» **Collected data**:
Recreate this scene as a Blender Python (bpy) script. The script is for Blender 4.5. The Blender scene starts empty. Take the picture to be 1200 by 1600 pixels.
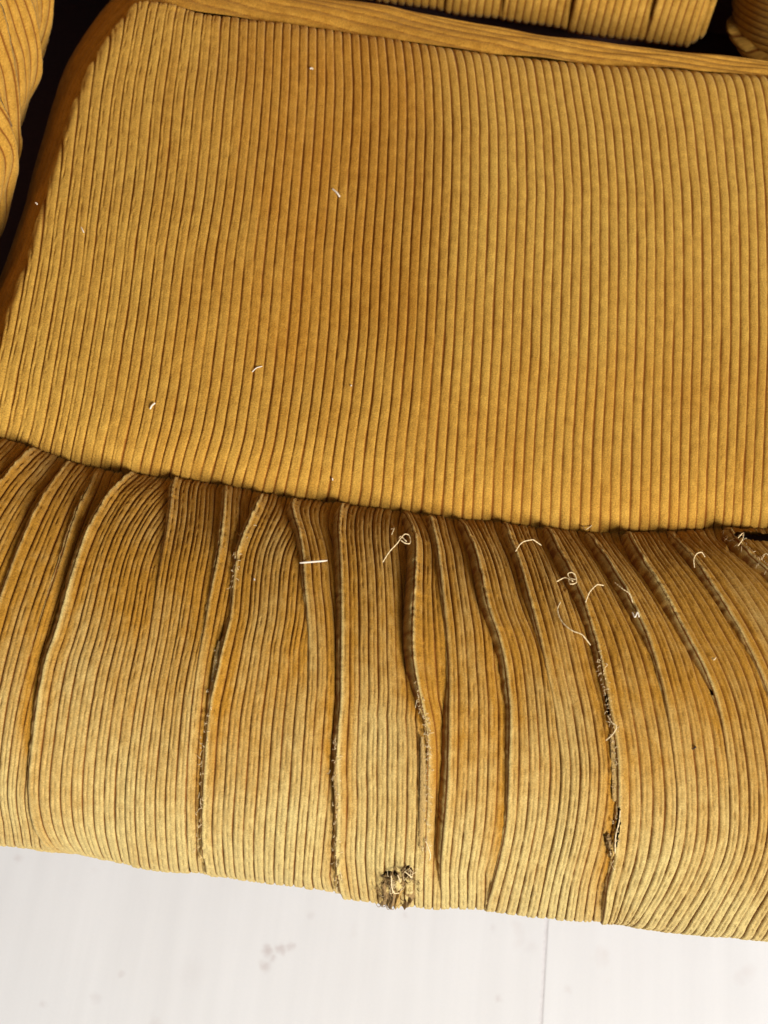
import bpy, math, random
import numpy as np
from mathutils import Matrix, Vector

rng = np.random.default_rng(7)
random.seed(7)
scene = bpy.context.scene
COL = scene.collection

# ------------------------------------------------------------------ camera
FPX = 2000.0                       # focal length in photograph pixels (1200 x 1600)
PITCH, ROLL, DIST = math.radians(24), math.radians(7.0), 0.72
Z_SEAM = 0.40
TARGET = np.array([0.0, 0.0, Z_SEAM])
FWD = np.array([0, math.sin(PITCH), -math.cos(PITCH)])
UP0 = np.array([0, math.cos(PITCH), math.sin(PITCH)])
RGT = math.cos(ROLL) * np.array([1.0, 0, 0]) + math.sin(ROLL) * UP0
UPV = -math.sin(ROLL) * np.array([1.0, 0, 0]) + math.cos(ROLL) * UP0
CAM = TARGET - DIST * FWD
cd = bpy.data.cameras.new('camera')
cam = bpy.data.objects.new('camera', cd)
COL.objects.link(cam)
cam.matrix_world = Matrix(((RGT[0], UPV[0], -FWD[0], CAM[0]), (RGT[1], UPV[1], -FWD[1], CAM[1]),
                           (RGT[2], UPV[2], -FWD[2], CAM[2]), (0, 0, 0, 1)))
cd.sensor_fit = 'VERTICAL'
cd.sensor_height = 36
cd.sensor_width = 27
cd.lens = FPX / 1600 * 36
cd.clip_start, cd.clip_end = 0.05, 50
cd.dof.use_dof = True
cd.dof.focus_distance = 0.705
cd.dof.aperture_fstop = 9.0
scene.camera = cam

# ------------------------------------------------------------------ light: a window to the front right, dim room
w = bpy.data.worlds.new('World')
scene.world = w
w.use_nodes = True
w.node_tree.nodes['Background'].inputs[0].default_value = (0.95, 0.93, 0.95, 1)
w.node_tree.nodes['Background'].inputs[1].default_value = 0.13
ld = bpy.data.lights.new('window_light', 'AREA')
ld.shape = 'RECTANGLE'
ld.size, ld.size_y = 1.25, 1.55
ld.energy = 300
ld.color = (1.0, 0.98, 0.95)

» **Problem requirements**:
Write the material out again exactly as it appears, dropping the pictures.

» **Response for this exercise**:
Recreate this scene as a Blender Python (bpy) script. The script is for Blender 4.5. The Blender scene starts empty. Take the picture to be 1200 by 1600 pixels.
import bpy, math, random
import numpy as np
from mathutils import Matrix, Vector

rng = np.random.default_rng(7)
random.seed(7)
scene = bpy.context.scene
COL = scene.collection

# ------------------------------------------------------------------ camera
FPX = 2000.0                       # focal length in photograph pixels (1200 x 1600)
PITCH, ROLL, DIST = math.radians(24), math.radians(7.0), 0.72
Z_SEAM = 0.40
TARGET = np.array([0.0, 0.0, Z_SEAM])
FWD = np.array([0, math.sin(PITCH), -math.cos(PITCH)])
UP0 = np.array([0, math.cos(PITCH), math.sin(PITCH)])
RGT = math.cos(ROLL) * np.array([1.0, 0, 0]) + math.sin(ROLL) * UP0
UPV = -math.sin(ROLL) * np.array([1.0, 0, 0]) + math.cos(ROLL) * UP0
CAM = TARGET - DIST * FWD
cd = bpy.data.cameras.new('camera')
cam = bpy.data.objects.new('camera', cd)
COL.objects.link(cam)
cam.matrix_world = Matrix(((RGT[0], UPV[0], -FWD[0], CAM[0]), (RGT[1], UPV[1], -FWD[1], CAM[1]),
                           (RGT[2], UPV[2], -FWD[2], CAM[2]), (0, 0, 0, 1)))
cd.sensor_fit = 'VERTICAL'
cd.sensor_height = 36
cd.sensor_width = 27
cd.lens = FPX / 1600 * 36
cd.clip_start, cd.clip_end = 0.05, 50
cd.dof.use_dof = True
cd.dof.focus_distance = 0.705
cd.dof.aperture_fstop = 9.0
scene.camera = cam

# ------------------------------------------------------------------ light: a window to the front right, dim room
w = bpy.data.worlds.new('World')
scene.world = w
w.use_nodes = True
w.node_tree.nodes['Background'].inputs[0].default_value = (0.95, 0.93, 0.95, 1)
w.node_tree.nodes['Background'].inputs[1].default_value = 0.13
ld = bpy.data.lights.new('window_light', 'AREA')
ld.shape = 'RECTANGLE'
ld.size, ld.size_y = 1.25, 1.55
ld.energy = 300
ld.color = (1.0, 0.98, 0.95)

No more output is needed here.